Manganese producers
THE demand and price surge for iron ore in response to the annual global production of steel climbing to more than 1 billion tonnes for the first time is well understood.
Not so well understood is that it takes more than iron ore to make steel and that in many cases, the demand and price performance of the metals that give the full range of steel products their special properties has been as good, if not better.
Manganese is a case in point. It has gone ballistic thanks to increasingly tight supply/demand fundamentals, with power shortages in South Africa being the latest scare for steel makers who, on average, consume about 6 kilograms of the stuff for each tonne of carbon steel they produce.
Compared with the iron ore market, the seaborne trade in manganese is tiny – about 16 million tonnes a year – but mining the stuff can be hugely profitable.
BHP Billiton supplies about 15% of the world's total supply and in the December half-year, booked an underlying earnings before interest and tax result from the business of $US431 million.
Australia has two other producers – Consolidated Minerals and OM Holdings.
Ukrainian billionaire Gennadiy Bogolyubov saw what was coming and outbid everyone for ownership of ConsMin earlier this year. He ended up paying $1.3 billion – more than double the opening $625 million bid from Brian Gilbertson's equity house Pallinghurst.

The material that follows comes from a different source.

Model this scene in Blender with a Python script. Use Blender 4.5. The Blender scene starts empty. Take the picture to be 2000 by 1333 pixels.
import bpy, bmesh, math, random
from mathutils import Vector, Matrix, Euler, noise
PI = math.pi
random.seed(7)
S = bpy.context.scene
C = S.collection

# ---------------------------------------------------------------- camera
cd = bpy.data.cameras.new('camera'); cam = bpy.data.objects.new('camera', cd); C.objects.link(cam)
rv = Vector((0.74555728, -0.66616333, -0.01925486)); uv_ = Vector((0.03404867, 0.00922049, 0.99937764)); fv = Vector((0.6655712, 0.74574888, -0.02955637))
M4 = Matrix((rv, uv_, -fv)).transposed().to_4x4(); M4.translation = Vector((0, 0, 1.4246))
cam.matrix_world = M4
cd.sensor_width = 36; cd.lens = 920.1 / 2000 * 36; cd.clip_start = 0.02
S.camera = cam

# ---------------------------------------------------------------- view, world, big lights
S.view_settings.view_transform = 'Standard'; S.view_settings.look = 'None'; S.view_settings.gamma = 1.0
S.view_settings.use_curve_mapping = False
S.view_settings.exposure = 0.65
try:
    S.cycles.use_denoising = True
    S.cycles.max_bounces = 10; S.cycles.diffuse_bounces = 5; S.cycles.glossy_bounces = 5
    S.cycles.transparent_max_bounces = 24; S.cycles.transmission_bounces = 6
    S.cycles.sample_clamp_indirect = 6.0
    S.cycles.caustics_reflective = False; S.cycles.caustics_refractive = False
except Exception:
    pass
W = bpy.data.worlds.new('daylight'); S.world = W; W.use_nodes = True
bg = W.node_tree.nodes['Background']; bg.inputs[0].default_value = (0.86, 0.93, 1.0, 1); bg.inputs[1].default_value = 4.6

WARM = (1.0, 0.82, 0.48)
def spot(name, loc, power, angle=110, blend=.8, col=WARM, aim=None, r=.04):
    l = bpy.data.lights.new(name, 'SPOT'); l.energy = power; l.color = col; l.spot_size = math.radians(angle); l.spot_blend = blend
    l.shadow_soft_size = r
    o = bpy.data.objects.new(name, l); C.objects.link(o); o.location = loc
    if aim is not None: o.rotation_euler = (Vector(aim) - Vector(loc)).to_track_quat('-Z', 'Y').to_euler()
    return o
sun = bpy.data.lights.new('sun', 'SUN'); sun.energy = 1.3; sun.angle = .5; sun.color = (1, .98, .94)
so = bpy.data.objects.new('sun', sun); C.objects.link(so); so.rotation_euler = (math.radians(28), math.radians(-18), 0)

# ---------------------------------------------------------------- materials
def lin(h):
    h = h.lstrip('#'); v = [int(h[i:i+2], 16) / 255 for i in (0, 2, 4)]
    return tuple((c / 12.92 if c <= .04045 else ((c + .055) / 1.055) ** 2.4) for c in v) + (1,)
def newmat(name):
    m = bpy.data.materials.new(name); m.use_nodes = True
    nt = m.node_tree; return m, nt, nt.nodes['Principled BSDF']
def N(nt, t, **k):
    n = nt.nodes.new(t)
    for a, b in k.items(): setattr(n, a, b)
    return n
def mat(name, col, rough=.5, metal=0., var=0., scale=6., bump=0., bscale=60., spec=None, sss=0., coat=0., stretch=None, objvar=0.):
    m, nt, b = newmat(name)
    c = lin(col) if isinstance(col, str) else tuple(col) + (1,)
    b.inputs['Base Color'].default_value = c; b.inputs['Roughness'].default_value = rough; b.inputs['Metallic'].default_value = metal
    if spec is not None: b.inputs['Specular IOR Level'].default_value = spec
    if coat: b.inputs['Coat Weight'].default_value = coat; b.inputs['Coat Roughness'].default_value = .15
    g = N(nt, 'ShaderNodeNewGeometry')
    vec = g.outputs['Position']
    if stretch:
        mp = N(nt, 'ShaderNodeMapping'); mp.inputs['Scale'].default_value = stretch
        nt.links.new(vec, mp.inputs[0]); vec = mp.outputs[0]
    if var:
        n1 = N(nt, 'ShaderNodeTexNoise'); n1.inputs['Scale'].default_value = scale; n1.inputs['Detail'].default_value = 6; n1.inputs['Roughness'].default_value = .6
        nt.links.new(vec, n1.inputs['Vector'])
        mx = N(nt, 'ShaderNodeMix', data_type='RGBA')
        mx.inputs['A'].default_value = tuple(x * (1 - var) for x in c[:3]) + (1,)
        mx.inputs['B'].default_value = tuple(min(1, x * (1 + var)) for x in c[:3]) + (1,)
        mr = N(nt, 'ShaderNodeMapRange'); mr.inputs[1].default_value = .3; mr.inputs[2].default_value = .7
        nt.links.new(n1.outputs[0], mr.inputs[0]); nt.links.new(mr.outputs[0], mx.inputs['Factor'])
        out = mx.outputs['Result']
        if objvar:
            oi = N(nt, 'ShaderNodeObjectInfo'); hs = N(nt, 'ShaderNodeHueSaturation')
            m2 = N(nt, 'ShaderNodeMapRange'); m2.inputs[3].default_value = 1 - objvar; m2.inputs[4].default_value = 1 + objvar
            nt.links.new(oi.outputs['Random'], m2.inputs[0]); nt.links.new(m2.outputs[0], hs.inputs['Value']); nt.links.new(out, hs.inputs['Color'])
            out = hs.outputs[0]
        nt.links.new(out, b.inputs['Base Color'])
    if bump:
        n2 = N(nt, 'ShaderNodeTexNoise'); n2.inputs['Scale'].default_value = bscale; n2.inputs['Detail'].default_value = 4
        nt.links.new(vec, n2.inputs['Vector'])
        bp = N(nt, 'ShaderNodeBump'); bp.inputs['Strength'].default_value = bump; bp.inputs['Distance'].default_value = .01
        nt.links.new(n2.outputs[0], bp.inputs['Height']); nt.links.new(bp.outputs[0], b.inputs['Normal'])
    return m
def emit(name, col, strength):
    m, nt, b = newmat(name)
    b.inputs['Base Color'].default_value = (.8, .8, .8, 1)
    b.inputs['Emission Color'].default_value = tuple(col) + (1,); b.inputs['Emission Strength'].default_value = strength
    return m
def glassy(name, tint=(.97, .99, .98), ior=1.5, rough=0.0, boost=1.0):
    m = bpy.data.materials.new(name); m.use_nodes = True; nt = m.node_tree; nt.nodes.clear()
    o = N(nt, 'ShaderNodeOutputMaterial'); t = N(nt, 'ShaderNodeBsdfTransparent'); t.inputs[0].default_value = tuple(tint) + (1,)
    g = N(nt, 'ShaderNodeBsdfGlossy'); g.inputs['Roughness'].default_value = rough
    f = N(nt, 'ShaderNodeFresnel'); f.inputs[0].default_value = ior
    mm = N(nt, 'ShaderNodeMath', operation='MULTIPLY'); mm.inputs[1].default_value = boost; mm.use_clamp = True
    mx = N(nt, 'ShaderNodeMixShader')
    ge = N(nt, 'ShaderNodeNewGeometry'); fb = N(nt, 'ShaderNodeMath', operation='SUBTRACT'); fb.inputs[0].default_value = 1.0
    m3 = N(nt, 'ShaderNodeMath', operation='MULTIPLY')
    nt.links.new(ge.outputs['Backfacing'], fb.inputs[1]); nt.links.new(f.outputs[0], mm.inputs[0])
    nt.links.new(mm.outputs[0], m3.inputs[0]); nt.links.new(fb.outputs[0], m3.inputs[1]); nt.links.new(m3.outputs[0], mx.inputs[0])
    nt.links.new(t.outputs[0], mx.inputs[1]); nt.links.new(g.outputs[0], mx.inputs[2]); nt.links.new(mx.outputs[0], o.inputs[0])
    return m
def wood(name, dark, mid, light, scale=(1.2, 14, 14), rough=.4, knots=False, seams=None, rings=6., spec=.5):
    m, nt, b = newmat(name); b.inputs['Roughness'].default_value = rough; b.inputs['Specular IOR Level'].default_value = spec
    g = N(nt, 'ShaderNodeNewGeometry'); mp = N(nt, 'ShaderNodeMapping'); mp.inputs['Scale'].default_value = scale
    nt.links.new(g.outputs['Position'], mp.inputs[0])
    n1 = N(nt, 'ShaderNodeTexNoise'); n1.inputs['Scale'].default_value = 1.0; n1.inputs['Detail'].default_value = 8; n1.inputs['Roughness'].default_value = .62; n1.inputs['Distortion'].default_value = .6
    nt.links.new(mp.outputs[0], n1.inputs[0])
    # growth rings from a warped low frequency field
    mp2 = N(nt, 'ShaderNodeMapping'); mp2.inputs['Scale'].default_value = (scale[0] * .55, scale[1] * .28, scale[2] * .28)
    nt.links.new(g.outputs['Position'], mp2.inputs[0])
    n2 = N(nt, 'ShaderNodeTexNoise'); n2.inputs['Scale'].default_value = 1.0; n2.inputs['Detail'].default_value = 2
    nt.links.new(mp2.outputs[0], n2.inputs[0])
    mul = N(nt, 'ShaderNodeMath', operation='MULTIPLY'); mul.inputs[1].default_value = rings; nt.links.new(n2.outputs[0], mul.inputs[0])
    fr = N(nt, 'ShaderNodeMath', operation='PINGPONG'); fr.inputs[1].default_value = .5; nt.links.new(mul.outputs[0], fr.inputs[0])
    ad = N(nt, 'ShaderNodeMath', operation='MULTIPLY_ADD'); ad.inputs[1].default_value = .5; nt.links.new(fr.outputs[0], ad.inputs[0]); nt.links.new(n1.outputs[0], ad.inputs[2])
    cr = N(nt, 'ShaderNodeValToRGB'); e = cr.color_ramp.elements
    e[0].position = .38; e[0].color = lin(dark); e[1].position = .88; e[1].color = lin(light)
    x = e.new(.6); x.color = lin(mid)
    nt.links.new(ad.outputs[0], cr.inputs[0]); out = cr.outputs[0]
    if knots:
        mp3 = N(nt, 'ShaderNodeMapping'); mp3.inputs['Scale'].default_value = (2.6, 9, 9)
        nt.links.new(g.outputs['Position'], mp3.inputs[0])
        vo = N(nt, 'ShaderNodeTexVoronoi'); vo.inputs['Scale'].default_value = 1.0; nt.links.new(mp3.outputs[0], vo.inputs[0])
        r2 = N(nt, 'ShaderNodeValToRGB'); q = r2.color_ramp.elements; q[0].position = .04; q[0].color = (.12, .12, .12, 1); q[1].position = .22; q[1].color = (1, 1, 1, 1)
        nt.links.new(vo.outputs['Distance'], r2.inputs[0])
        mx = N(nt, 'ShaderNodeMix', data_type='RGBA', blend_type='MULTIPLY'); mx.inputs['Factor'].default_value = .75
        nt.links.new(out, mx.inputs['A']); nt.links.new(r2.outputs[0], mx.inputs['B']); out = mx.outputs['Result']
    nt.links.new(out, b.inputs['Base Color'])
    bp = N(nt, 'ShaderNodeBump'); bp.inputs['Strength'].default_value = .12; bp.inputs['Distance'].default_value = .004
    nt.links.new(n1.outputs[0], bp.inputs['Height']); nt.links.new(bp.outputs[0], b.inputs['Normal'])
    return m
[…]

Bogolyubov got a bargain. Since the takeover, contract prices secured by BHP for manganese ore have rocketed from $US2.70 a metric tonne unit in 2007 to a heady $US11.20/mtu. That is why OM's market capitalisation has grown hand over fist to more than $600 million.
All that is very interesting, but the manganese boom is still not a headline grabber. Garimpeiro's tip is that it won't be quiet for much longer, with punters set to turn their attention to the clutch of manganese explorers that offer leveraged exposure to the boom.